Realization and Stability of Non-Abelian Chiral Quantum Spin Liquids via Dimensional Reduction

TL;DR

This paper demonstrates the realization and stability of a non-Abelian chiral quantum spin liquid phase using a dimensional reduction approach, employing bosonization and RG flow analysis to establish its phase structure and stability.

Contribution

It introduces a novel dimensional reduction framework for studying (2+1)D spin liquids from coupled (1+1)D theories, providing new insights into their fixed point structure and stability.

Findings

Quantum spin liquid phase is realized in the deep IR limit.

The phase is stable under RG flow.

Bosonization reveals fixed point structure.

Abstract

This work is concerned with the realization and stability of a non-Abelian chiral quantum spin liquid phase.
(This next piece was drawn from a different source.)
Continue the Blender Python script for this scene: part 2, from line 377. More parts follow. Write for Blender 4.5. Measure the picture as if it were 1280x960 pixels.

To do so, we cast the problem in a quantum wires framework, which is a dimensional deconstruction framework that allows us to study the (2+1) dimensional spin liquids phase from a series of coupled (1+1) dimensional theories. The lower dimension grants us the ability to perform a bosonization procedure, which yields two different partition functions connected by a strong-weak duality transformation. This bosonization procedure is illuminating in that it makes the fixed point structure of the model unequivocal. Then, we proceed by studying the RG flow through the $ \beta $-functions, which we use to determine the phase structure. We find that the quantum spin liquid phase is realized and stable in the deep IR limit.